SEBI gives companies more time to align ESOPS with listing norms

The Securities and Exchange Board of India (SEBI) has extended the date for compliance with listing guidelines for employee stock options schemes till 31 December 2013.

SEBI today clarified that the compliance with listing norms are applicable to all employee benefit schemes involving the securities of the company provided that the schemes are set up, managed or financed by the company directly or indirectly.

The amended guidelines for equity listing agreement are applicable if the company has set up the scheme or the trust /agency managing the scheme; or if the company has direct or indirect control over the affairs of the scheme or the trust/agency managing the scheme; or if the company has extended any direct or indirect financial assistance to the employee benefit schemes or the trust/agency managing such schemes.

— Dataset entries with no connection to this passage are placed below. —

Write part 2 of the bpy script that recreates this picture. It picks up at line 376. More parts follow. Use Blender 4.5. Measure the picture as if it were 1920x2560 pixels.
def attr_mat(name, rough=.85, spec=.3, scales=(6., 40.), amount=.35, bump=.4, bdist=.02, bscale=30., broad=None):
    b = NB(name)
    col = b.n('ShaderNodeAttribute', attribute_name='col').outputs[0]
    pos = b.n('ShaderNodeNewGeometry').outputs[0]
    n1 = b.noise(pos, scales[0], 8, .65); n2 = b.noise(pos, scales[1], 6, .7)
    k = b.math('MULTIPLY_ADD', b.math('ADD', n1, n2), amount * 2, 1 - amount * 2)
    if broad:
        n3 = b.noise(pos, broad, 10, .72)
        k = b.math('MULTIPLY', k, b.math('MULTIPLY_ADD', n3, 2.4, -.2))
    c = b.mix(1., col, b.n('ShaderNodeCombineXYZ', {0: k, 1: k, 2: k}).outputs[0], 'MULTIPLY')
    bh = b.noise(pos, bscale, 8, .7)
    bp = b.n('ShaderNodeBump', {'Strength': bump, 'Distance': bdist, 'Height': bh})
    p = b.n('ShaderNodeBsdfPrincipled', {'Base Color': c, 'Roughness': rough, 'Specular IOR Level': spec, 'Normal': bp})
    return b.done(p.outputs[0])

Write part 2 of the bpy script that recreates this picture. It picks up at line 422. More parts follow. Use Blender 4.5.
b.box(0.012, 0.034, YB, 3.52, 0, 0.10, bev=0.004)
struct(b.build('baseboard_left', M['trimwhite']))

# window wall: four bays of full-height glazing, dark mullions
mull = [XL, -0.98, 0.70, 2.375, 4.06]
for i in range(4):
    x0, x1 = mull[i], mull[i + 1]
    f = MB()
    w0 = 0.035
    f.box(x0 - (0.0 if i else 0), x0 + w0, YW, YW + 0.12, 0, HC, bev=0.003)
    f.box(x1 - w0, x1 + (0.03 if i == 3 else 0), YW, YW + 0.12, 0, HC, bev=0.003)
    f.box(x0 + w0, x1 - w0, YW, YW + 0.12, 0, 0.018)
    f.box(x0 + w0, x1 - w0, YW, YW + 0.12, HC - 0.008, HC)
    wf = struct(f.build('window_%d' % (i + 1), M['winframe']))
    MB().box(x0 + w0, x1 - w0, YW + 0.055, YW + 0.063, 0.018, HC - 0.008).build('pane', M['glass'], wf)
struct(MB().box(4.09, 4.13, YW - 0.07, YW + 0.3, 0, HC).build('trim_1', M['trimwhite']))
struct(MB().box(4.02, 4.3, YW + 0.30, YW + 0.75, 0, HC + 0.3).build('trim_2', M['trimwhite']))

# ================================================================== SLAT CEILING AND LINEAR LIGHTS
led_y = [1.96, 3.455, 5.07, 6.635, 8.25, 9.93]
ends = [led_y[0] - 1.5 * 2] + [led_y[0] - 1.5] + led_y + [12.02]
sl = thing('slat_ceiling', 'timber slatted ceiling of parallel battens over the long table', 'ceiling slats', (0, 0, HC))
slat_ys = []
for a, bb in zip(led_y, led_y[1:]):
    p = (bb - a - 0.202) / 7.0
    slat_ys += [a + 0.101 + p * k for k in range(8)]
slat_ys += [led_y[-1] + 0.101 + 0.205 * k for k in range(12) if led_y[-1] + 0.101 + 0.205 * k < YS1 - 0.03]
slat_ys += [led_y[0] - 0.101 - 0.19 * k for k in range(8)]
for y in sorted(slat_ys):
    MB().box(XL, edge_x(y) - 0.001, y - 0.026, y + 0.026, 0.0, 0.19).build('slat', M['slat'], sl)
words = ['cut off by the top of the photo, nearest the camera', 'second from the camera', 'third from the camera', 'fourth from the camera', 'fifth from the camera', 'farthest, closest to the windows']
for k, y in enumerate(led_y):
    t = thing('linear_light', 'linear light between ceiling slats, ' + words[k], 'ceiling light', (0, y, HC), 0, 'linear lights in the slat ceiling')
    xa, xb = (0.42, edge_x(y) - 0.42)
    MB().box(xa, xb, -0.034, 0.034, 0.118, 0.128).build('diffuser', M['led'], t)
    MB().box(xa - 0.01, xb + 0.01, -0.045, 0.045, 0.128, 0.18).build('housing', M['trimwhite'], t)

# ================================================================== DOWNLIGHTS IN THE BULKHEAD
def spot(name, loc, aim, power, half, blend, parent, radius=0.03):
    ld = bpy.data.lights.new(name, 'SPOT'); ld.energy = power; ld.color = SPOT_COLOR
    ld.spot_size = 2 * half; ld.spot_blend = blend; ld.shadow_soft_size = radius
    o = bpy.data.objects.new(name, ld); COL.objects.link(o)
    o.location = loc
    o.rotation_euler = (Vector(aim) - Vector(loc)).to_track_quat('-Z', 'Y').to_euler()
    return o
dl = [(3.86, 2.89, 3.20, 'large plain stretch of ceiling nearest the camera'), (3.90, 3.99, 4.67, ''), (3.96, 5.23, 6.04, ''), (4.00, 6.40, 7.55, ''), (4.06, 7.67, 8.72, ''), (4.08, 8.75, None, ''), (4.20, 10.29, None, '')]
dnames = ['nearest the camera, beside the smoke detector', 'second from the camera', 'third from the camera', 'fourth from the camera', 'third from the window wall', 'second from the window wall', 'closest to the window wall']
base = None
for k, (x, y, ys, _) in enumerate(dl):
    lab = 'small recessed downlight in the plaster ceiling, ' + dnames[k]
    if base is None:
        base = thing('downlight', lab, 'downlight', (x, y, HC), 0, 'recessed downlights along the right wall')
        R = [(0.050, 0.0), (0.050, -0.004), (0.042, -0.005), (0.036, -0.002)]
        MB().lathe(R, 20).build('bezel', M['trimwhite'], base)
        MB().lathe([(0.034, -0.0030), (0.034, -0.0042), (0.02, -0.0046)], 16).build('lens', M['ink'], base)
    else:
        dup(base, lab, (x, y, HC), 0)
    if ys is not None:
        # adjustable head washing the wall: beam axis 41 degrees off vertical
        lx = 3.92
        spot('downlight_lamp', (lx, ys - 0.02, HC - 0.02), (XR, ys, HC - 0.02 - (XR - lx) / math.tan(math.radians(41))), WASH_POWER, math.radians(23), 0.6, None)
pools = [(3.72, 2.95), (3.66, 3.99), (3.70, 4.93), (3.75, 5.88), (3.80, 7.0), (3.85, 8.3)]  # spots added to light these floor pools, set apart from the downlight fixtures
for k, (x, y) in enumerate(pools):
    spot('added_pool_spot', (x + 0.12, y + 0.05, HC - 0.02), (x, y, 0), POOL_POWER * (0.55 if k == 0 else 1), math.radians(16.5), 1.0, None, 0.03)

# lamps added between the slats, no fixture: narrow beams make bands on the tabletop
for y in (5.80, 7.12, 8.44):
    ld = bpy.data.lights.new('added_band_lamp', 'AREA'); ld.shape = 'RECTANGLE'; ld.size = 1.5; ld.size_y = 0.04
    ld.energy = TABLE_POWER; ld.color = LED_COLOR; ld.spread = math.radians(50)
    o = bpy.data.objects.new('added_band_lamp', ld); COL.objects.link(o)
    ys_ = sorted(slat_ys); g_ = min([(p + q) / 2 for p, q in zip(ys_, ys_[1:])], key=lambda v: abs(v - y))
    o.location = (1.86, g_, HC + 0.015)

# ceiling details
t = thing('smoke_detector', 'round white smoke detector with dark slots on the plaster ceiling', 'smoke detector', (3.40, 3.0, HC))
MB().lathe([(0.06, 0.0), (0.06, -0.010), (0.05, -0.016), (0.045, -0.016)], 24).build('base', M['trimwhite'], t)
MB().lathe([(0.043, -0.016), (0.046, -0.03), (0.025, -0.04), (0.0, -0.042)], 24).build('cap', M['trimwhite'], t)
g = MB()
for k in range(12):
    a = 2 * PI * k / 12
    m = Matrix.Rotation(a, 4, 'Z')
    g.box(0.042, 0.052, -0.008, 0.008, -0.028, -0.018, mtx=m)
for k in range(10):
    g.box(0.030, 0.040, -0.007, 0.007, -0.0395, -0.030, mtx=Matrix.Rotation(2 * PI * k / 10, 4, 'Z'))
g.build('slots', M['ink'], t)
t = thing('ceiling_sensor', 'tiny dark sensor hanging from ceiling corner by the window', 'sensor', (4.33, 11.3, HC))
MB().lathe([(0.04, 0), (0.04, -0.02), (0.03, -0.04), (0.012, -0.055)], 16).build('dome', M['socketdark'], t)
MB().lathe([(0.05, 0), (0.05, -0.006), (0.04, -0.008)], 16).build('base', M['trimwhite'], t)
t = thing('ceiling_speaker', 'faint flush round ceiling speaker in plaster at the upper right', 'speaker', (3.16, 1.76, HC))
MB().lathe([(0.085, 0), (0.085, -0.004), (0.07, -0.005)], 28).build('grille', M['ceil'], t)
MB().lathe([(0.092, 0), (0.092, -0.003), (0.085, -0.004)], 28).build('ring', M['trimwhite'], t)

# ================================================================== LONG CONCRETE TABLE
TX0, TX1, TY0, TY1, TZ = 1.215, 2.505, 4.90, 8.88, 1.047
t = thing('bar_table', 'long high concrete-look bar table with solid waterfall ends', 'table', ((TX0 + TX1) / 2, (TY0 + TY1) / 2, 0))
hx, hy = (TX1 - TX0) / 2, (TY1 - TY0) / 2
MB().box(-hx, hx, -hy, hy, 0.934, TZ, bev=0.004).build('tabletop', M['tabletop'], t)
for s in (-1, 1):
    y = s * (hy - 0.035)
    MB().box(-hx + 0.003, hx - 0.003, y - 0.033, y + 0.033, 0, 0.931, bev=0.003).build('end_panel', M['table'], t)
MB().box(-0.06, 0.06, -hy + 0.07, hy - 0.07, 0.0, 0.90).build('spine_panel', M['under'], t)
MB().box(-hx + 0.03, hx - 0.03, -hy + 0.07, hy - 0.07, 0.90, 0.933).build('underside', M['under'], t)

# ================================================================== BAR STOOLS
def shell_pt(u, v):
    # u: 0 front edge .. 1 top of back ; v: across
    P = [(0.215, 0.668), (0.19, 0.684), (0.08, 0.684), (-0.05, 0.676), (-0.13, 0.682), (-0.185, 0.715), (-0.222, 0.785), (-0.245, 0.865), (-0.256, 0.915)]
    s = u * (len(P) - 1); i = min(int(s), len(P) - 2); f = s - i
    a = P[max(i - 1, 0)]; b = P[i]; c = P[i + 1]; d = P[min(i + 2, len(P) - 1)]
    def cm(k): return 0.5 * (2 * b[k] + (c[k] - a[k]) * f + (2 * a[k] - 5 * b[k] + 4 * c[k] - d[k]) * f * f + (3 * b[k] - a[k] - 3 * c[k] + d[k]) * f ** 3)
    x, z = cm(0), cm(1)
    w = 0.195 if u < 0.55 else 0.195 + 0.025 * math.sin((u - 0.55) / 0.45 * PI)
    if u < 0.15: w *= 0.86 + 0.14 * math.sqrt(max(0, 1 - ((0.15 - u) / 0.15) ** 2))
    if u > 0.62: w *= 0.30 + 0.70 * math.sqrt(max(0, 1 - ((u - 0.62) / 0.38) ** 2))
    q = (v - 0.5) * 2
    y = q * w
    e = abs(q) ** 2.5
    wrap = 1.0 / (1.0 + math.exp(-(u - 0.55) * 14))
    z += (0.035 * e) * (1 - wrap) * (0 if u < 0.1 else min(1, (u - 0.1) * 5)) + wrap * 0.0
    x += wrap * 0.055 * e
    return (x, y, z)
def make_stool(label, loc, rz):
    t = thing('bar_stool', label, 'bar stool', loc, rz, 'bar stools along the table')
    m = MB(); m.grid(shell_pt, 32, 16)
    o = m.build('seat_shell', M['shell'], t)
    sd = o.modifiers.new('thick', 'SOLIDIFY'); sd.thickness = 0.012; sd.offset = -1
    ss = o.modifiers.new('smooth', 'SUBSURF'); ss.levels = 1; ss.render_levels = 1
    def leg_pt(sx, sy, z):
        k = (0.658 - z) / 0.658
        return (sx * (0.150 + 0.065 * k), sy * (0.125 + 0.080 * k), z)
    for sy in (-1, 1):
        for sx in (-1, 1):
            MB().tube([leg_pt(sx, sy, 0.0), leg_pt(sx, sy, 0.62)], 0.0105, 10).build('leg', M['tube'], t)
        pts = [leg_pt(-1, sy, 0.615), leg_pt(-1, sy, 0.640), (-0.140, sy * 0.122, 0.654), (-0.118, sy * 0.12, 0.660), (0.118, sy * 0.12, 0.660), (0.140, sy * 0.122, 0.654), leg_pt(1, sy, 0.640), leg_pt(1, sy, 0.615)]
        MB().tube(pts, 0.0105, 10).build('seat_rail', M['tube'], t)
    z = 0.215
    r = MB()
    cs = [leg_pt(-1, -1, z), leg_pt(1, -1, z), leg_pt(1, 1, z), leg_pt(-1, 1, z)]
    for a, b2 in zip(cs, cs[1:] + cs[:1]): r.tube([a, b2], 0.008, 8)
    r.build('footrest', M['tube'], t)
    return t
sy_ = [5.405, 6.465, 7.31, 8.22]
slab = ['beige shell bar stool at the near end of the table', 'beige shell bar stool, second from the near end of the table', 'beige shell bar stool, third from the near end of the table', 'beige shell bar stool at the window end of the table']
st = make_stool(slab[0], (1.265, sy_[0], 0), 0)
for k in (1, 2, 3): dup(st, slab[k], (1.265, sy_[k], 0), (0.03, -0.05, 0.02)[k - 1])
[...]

The amended equity listing agreement mandates that all the employee benefit schemes involving the securities of the company should be in compliance with SEBI (ESOS and ESPS) Guidelines, 1999 and any other guidelines, regulations etc framed by SEBI in this regard.

The clause also required that all the employee benefit schemes already framed and implemented by the company involving dealing in the securities of the company, before the amendments should be aligned with and made to conform to SEBI (ESOS and ESPS) Guidelines, 1999 by 30 June 2013.

SEBI has now decided to extend the time limit for such alignment to 31 December 2013. However, further grant of options from the date of the circular, ie, 17 January 2013, would be strictly in accordance with SEBI (ESOS and ESPS) Guidelines 1999. Accordingly, there will not be any grant of options to employees ineligible under Clause 4.2 and 4.3 of the SEBI (ESOS and ESPS) Guidelines 1999 from 17 January 2013.

Employee benefit trusts, which have already acquired securities of the company from secondary market before the date of the circular of 17 January 2013, may continue to hold such securities beyond the date specified for alignment of the schemes with SEBI (ESOS and ESPS) Guidelines 1999, ie, 31 December 2013, provided that the schemes have been aligned with SEBI (ESOS and ESPS) Guidelines 1999 and such securities are used only in accordance with such aligned schemes.

Existing employee benefit schemes involving securities of the company, which does not involve granting of options to/ purchase of securities by employees, would be permitted to either:

  • Hold the securities of the company already acquired by them beyond 31 December 2013 provided the schemes have been aligned with SEBI (ESOS and ESPS) Guidelines 1999; or
  • Dispose of the securities of the company held by them by 31 December 2013.
  • Listed companies should disclose the following information to the stock exchanges in the prescribed format:
  • Details of benefits granted/ shares allotted in the past up to 17 January 2013 in pursuance of employee benefit schemes involving securities of the company which are not in alignment with SEBI (ESOS and ESPS) Guidelines 1999, to the stock exchanges in the format prescribed at Annexure I, by 30 June 2013;
  • Details of benefits due/options granted and pending exercise as on 17 January 2013 in pursuance of employee benefit schemes involving securities of the company which are not in alignment with SEBI (ESOS and ESPS) Guidelines 1999, to the stock exchanges in the format prescribed by 30 June 30, 2013;
  • Details of allotments made/benefits granted post 17 January 2013 up to 31 December 2013 pursuant to employee benefit schemes involving securities of the company, which are not in alignment with SEBI (ESOS and ESPS) Guidelines 1999 in the format prescribed at Annexure III within 7 days from the end of each quarter.

The details pertaining to the quarter ended 31 March 2013 should also be disclosed along with the quarter ending 30 June 2013.